While the UN's top judicial organ has no power to enforce orders for provisional measures, the "significance... shouldn't be written off", said Cecily Rose, assistant professor in international law at Leiden University.
"The court's orders and judgments tend to carry relatively great authority or legitimacy. Even though the situation in Myanmar is highly political and fragile, international law still plays a role by informing decision-making among international actors," she told AFP.
Myanmar might for example be asked to report back regularly to the court on its compliance with the order, Rose added.

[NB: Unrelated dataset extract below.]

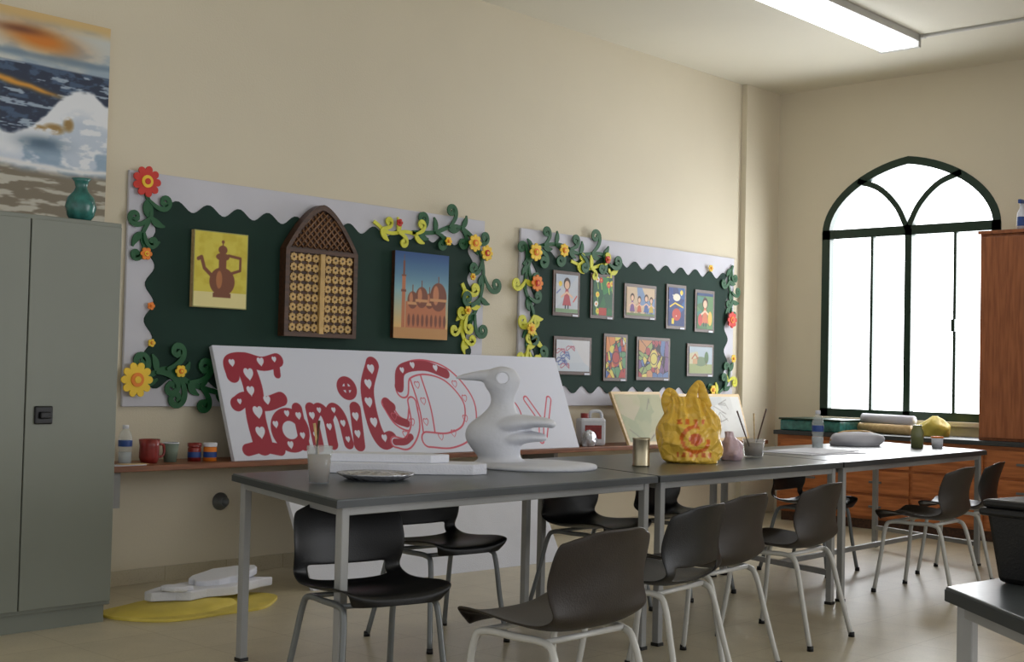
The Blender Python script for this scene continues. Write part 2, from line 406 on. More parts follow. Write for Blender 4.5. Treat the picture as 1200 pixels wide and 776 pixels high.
flower(b1,3.79,2.17,.085,R_,Y_,9); flower(b1,3.76,1.10,.095,Y_,O_,10,-.058); flower(b1,4.03,1.15,.035,Y_,O_,6,-.058)
flower(b1,3.80,1.78,.035,O_,Y_,6); flower(b1,3.84,1.5,.022,O_,O_,5)
flower(b1,6.31,2.06,.06,Y_,O_,8,-.058); flower(b1,6.42,2.0,.055,Y_,R_,8,-.066); flower(b1,6.06,2.05,.03,Y_,O_,6,-.055); flower(b1,5.62,2.13,.025,R_,R_,5,-.055)
flower(b1,6.26,1.6,.03,Y_,O_,6,-.055); flower(b1,6.3,1.83,.025,Y_,O_,6,-.055); flower(b1,3.85,1.3,.022,Y_,O_,5)
b2=group('bulletin_board',(0,-.003,0))
box('backing',(6.81,-.02,.95),(9.54,0,2.215),M['paper'],b2,.003)
prism('green_panel',wavy(6.95,9.42,1.07,2.05,.028,.2),1,-.027,-.018,M['green'],b2)
vine(b2,[(6.83,1.95),(6.95,2.08),(7.2,2.13),(7.45,2.08),(7.7,2.1),(7.8,2.0)],V_,w=.015,curls=9,L=.3,seed=8,m2=V_)
vine(b2,[(6.9,2.0),(6.85,1.8),(6.95,1.6),(6.88,1.4),(6.98,1.25)],V_,w=.015,curls=7,L=.28,seed=9,m2=L_)
vine(b2,[(7.35,2.02),(7.55,1.98),(7.75,2.02),(7.85,1.92)],L_,curls=4,L=.18,seed=10)
vine(b2,[(6.85,1.55),(6.98,1.45),(6.9,1.32),(7.02,1.22)],L_,curls=4,L=.2,seed=11)
vine(b2,[(9.5,2.15),(9.44,2.0),(9.5,1.85),(9.46,1.75)],V_,curls=5,L=.22,seed=12)
vine(b2,[(9.1,1.02),(9.3,1.05),(9.45,1.15),(9.48,1.3)],V_,curls=5,L=.22,seed=13,m2=L_)
flower(b2,6.93,2.05,.065,Y_,O_,8,-.06); flower(b2,7.24,2.09,.05,Y_,O_,8,-.06); flower(b2,6.95,1.83,.06,O_,R_,8,-.06); flower(b2,7.75,2.06,.03,R_,O_,6,-.06)
flower(b2,6.9,1.5,.045,Y_,O_,8,-.06); flower(b2,9.46,1.68,.07,R_,O_,8,-.06); flower(b2,9.15,2.1,.03,Y_,O_,6); flower(b2,9.2,1.08,.04,Y_,O_,6,-.055); flower(b2,9.5,1.35,.035,Y_,O_,6,-.055)
# jug painting
c=Cv(.36,.43,110,130,(214,200,70)); n=fbm(c.x*20,c.z*20,3); c.put(np.clip((n-.45)*4,0,1)*.6,(196,176,40)); c.put((c.z<.09)*1.,(226,214,150))
br=(120,66,34)
c.ell(.19,.15,.085,.08,br); c.rect(.165,.215,.2,.3,br); c.ell(.19,.29,.045,.022,br); c.ell(.19,.33,.03,.025,br); c.rect(.186,.194,.33,.385,br); c.ell(.19,.375,.01,.01,br)
c.rect(.13,.25,.06,.085,br)
c.line([(.12,.18),(.07,.22),(.05,.28),(.03,.27)],.011,br); c.line([(.25,.2),(.31,.22),(.31,.29),(.23,.3)],.008,br)
c.ell(.17,.16,.02,.05,(176,110,60)); c.put((c.sd([(.0,.0),(.36,0),(.36,.43),(0,.43),(0,0)])<.006)*1.,(150,150,90))
g=group('coffee_pot_painting',(4.09,-.062,1.51)); box('canvas',(0,.003,0),(.36,.03,.43),M['ply'],g); c.build('painted_face',g,(0,0,0))
# mosque painting
c=Cv(.48,.56,130,150,(40,96,150)); t=c.z/.56
c.c=np.array([24,70,130.])*np.clip((t-.55)*2.2,0,1)[...,None]+np.array([130,172,180.])*(1-np.clip((t-.55)*2.2,0,1))[...,None]
c.put(np.clip(1-(t-.15)*2.4,0,1),(214,176,110))
tn=(186,112,72); dk=(120,66,44)
c.rect(.1,.46,.06,.24,tn); c.rect(0,.48,0,.07,(190,140,84))
for x,z,r in ((.16,.25,.045),(.31,.25,.04),(.24,.27,.055),(.39,.28,.075)):
    c.ell(x,z,r,r*1.25,dk); c.rect(x-.004,x+.004,z+r,z+r*1.2+.045,dk); c.ell(x-r*.3,z+.01,r*.35,r*.85,(196,126,86)); c.rect(x-r,x+r,z-.03,z-.012,(206,150,100))
c.rect(.065,.095,.07,.4,tn); c.rect(.072,.088,.4,.5,dk); c.rect(.078,.082,.5,.54,dk); c.rect(.058,.102,.3,.315,dk); c.rect(.06,.1,.4,.41,dk)
for k in range(9): c.ell(.13+k*.04,.12,.012,.04,dk)
g=group('mosque_painting',(5.585,-.062,1.39)); box('canvas',(0,.003,0),(.48,.03,.56),M['dwood'],g); c.build('painted_face',g,(0,0,0))
# arched lattice door model
g=group('carved_lattice_door',(4.70,-.072,1.37))
def oarch(x0,x1,z0,z1,za,n=14):
    pts=[(x0,z0),(x1,z0)]; xc=(x0+x1)/2; hw_=(x1-x0)/2
    for k in range(n+1):
        s=1-k/n; pts.append((xc+hw_*s,z1+(za-z1)*(1-s**1.6)))
    for k in range(1,n+1):
        s=k/n; pts.append((xc-hw_*s,z1+(za-z1)*(1-s**1.6)))
    return pts
prism('back',oarch(0,.55,0,.52,.80),1,.0,.04,M['dwood'],g)
o_=oarch(0,.55,0,.52,.80); i_=oarch(.03,.52,.025,.52,.765)
n_=len(o_); VV=[(p[0],-.02,p[1]) for p in o_]+[(p[0],-.02,p[1]) for p in i_]+[(p[0],0,p[1]) for p in o_]+[(p[0],0,p[1]) for p in i_]
FF=[]
for i in range(n_):
    j=(i+1)%n_; FF+=[(i,j,n_+j,n_+i),(i,j,2*n_+j,2*n_+i),(n_+i,n_+j,3*n_+j,3*n_+i)]
mk('frame',VV,FF,M['dwood'],g)
box('lintel',(.03,-.02,.5),(.52,0,.525),M['dwood'],g); box('stile',(.258,-.024,.02),(.292,0,.5),M['tan'],g)
M['dark']=mat('lattice_dark',(62,42,30),.6)
for side in (0,1):
    bx=.036+side*.262
    for r in range(8):
        for q in range(4):
            cx=bx+.027+q*.055; cz=.055+r*.0595
            pts=[]
            for k in range(16):
                rr=.0275 if k%2==0 else .021; a=2*math.pi*k/16
                pts.append((cx+rr*math.cos(a),cz+rr*math.sin(a)))
            prism('star_tile',pts,1,-.014,0,M['tan'],g)
            pts=[(cx+.007*math.cos(2*math.pi*k/8),cz+.007*math.sin(2*math.pi*k/8)) for k in range(8)]
            prism('star_hole',pts,1,-.016,-.01,M['dark'],g)
M['mwood']=mat('mid_wood',(128,90,58),.5)
for k in range(-9,16):
    for d in (-1,1):
        p=[]
        for q in range(60):
            x=.03+.49*q/59; z=.53+((x-.275)*d+ .045*k)*1.0
            s=abs(x-.275)/.245
            if z>.53 and s<1 and z<.52+.24*(1-s**1.6): p.append((x,-.008,z))
        if len(p)>2: sweep('lattice_bar',[p[0],p[-1]],.006,M['mwood'],g,4)
# children's drawings
dr=[(7.15,7.45,1.61,1.94),(7.58,7.86,1.61,1.95),(7.99,8.40,1.63,1.90),(8.54,8.81,1.57,1.93),(8.94,9.22,1.56,1.91),(7.17,7.60,1.18,1.46),(7.75,8.04,1.14,1.50),(8.16,8.60,1.15,1.49),(8.84,9.22,1.19,1.46)]
pals=[[(176,186,200),(186,192,200),(196,200,206)],[(40,110,60),(50,130,70),(30,90,60)],[(204,180,150),(210,190,130),(190,160,130),(120,144,180)],[(30,60,130),(44,88,150),(34,54,110)],[(70,110,70),(90,130,80),(66,124,110)],[(196,202,210),(190,198,208),(204,204,208)],[(210,196,90),(176,70,66),(80,104,160),(216,216,212),(96,144,104),(206,134,76)],[(168,76,82),(210,196,106),(96,120,166),(196,142,100),(140,160,100),(120,90,130)],[(190,186,154),(192,190,160),(166,180,190)]]
dk=(50,44,56)
def person(c,x,z,h,dress,hair=(60,36,26),skin=(226,186,156)):
    c.ell(x,z+h*.8,h*.17,h*.2,hair); c.ell(x,z+h*.76,h*.12,h*.14,skin)
    c.put(c.soft(np.maximum(np.abs(c.x-x)-(.07+.32*np.clip((z+h*.62-c.z)/h,0,1))*h*.9,np.maximum(z+h*.08-c.z,c.z-z-h*.62))),dress)
    c.line([(x-h*.28,z+h*.36),(x,z+h*.52),(x+h*.28,z+h*.36)],h*.035,skin)
    c.line([(x-h*.07,z+h*.08),(x-h*.07,z)],h*.03,dk); c.line([(x+h*.07,z+h*.08),(x+h*.07,z)],h*.03,dk)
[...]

Suu Kyi is not expected to attend Wednesday's ruling. In The Hague in December, she argued her country was capable of investigating any allegations of abuse and warned that the case could reignite the crisis.
On Monday a Myanmar-appointed "Independent Commission Of Enquiry" went the furthest that any investigation by the country has gone so far in accepting atrocities occurred.
The panel said some security personnel had used disproportionate force and committed war crimes and serious human rights violations, including the "killing of innocent villagers and destruction of their homes".
But it ruled out genocide, saying: "There is insufficient evidence to argue, much less conclude, that the crimes committed were undertaken with the intent to destroy, in whole or in part, a national, ethnical (sic), racial or religious group."
Myanmar has always maintained the crackdown by the armed forces, or Tatmadaw, was justified to root out Rohingya insurgents after a series of attacks left a dozen security personnel dead.